Furthermore, he said that to appoint another police service to oversee the investigation would cost over 60 million, and that he intended to appeal the order handed down by the court.

But, speaking to the Newry Democrat, Mr Reavey did not mince his words about what he called "a feet dragging exercise" by the PSNI, and said that the letter which George Hamilton said he had sent to each of the families privately has not yet been received by any of them, to the best of his knowledge.

"What Judge Treacy ordered him to do - he has not addressed that in his letter," said Mr Reavey.

"He has addressed a wide scope of things in his letter. Judge Treacy was very, very clear. He gave him one week to agree a way forward with this over-arching report, that was 80 percent finished.

"We are not asking him [Mr Hamilton] to be independent. What we have asked him is to meet with our barristers and solicitors to see if they could agree a name of a person [to oversee the investigation].

"After the week had elapsed, there was no correspondence from the police - they failed to engage with our legal people.

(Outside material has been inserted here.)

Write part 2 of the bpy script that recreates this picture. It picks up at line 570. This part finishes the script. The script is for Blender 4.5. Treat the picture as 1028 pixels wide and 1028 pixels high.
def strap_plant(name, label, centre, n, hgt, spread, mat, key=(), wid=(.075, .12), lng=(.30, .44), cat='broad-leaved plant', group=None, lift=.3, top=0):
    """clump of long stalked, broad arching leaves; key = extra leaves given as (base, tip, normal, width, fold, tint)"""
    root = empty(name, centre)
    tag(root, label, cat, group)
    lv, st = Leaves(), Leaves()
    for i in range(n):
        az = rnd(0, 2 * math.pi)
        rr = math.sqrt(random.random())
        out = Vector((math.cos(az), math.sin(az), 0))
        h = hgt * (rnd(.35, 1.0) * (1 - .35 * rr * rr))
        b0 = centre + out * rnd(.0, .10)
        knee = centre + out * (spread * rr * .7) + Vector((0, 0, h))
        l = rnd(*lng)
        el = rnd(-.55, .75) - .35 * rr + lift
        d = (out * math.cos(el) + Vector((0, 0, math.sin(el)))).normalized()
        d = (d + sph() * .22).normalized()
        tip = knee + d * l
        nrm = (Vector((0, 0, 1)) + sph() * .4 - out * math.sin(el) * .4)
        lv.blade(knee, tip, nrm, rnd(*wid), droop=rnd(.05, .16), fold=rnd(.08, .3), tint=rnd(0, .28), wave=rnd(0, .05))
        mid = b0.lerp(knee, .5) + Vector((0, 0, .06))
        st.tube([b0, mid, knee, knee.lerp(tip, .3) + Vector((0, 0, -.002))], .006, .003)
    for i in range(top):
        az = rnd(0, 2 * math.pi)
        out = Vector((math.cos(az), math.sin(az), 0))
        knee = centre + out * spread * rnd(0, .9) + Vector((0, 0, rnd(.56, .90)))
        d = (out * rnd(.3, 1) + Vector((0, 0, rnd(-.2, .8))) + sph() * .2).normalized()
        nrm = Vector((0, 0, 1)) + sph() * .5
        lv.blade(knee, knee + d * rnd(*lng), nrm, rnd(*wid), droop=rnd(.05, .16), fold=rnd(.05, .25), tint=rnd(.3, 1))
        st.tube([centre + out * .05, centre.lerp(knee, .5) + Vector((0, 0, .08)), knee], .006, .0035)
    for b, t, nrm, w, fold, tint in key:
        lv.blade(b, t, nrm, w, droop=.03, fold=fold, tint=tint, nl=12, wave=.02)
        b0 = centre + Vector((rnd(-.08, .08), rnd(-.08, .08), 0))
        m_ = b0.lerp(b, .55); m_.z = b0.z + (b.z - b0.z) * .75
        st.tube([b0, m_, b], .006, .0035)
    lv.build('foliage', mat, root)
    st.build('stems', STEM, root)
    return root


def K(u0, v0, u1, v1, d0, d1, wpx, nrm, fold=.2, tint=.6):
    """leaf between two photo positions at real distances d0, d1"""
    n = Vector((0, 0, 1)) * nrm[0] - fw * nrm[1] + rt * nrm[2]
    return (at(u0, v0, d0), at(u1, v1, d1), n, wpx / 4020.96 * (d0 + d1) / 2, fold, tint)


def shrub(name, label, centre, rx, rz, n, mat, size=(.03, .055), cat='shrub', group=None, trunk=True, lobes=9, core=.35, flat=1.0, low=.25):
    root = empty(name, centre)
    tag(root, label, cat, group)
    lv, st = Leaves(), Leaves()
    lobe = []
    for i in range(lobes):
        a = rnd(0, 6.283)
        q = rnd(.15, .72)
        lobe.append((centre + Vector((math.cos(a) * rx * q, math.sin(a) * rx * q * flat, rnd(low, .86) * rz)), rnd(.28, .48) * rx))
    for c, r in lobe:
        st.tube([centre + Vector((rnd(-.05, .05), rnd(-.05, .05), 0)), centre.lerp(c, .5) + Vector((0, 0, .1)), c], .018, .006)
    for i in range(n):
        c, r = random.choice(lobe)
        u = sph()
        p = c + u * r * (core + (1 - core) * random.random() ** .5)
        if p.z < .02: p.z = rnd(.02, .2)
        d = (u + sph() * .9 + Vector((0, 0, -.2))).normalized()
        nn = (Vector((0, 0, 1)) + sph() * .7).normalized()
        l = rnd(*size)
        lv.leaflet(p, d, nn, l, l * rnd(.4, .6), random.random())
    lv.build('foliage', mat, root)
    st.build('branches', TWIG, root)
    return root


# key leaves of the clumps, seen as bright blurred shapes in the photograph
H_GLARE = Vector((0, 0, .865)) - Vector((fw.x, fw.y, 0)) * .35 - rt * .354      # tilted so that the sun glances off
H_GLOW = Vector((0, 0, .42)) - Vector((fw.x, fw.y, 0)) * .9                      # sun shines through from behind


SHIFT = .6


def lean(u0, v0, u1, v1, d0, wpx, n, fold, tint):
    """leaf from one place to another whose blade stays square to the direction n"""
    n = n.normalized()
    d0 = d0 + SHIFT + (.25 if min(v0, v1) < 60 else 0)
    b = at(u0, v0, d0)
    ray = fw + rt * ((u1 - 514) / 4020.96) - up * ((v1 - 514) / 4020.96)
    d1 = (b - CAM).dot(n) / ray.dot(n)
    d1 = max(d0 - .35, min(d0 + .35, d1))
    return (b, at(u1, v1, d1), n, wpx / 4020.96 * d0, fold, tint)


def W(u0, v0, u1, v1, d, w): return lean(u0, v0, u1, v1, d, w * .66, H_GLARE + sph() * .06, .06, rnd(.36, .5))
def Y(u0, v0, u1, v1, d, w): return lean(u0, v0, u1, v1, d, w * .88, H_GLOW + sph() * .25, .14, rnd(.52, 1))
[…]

"It's a foot dragging exercise that Hamilton has to face up to.

"George Hamilton should realise that he is not dealing with some corner boys, he's dealing with the top legal brains in Northern Ireland, and Danny Friedmann, who is in from Michael Mansfield's Chambers in London - they are the top guys. There is nobody better.

"The Chief Constable is in breach of a court order and the judge should issue a warrant for his arrest.

"He's in contempt of court in a lot of cases, it's not only our case that he's in contempt of court.

"And further he should resign if he can't meet the requirements of Judge Treacy. Now that's where he's heading for.

"I have received no letter, and I didn't get one on Saturday morning either. The Chief Constable said that he posted them two days earlier, but that wasn't the case - they were all posted at the one time.

"And as of 11am on Monday morning, I still have no letter. Nobody has got one - not that I know of."

A police spokesperson said:

"A letter from the Chief Constable for the attention of all families was sent to the solicitor representing the families on Thursday 14th December. We regret that the families have not yet had sight of this letter and we have asked their solicitors to ensure it is passed on. "

The PSNI say they do not have the contact details of the families involved. PSNI confirmed that the letter had been received by the solicitors office on the afternoon of Thursday, December 14.